Enumerating identifiers

  • Last updated: June 8, 2023

  • Read time: 2 Minutes

Web applications often use identifiers to refer to items of data or resources, such as:

  • Usernames and passwords.
  • Document IDs.
  • Account numbers.

You can use Burp Intruder to enumerate valid or interesting identifiers from a large number of potential items.

Step 1: Find a request

Find a request that contains an identifier in a parameter, and that has a response with interesting data about the identifier.

Step 2: Set a payload position

Configure a single payload position at the parameter's value.

Setting the payload positions

Step 3: Set a payload type

Use a suitable payload type to generate potential identifiers to test, using the correct format or scheme. Start the attack.
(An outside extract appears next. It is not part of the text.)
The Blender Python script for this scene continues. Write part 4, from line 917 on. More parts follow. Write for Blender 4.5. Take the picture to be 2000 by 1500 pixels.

Setting the payload type enumerating

Step 4: Analyze the results

Sort the attack results based on various attributes to identify any anomalous results. This will allow you to infer valid identifiers. For example, a valid identifier may return a different HTTP status code.

Setting the payload type


If a valid identifier returns a response containing a specific expression, you can define a match grep item to identify responses that contain this expression. For example, you could search for phrases such as "password incorrect" or "login successful" to locate successful logins. For more information, see Burp Intruder attack settings.

Use cases

You can configure your attack to enumerate a huge variety of identifiers, for example:

  • Enumerate usernames - Use the username generator payload type to insert a long list of possible usernames into an application's login failure message.
  • Enumerate passwords - Use the simple list payload type to insert a set of common passwords into an application's login failure message, alongside known valid usernames.
  • Enumerate order IDs - Use the custom iterator payload type to cycle through potential order IDs in a known format. You can then use these to view order details.
  • Enumerate session tokens - Use the bit flipper payload type to systematically modify a token that has been encrypted using a CBC cipher, to try to meaningfully tamper with its decrypted value.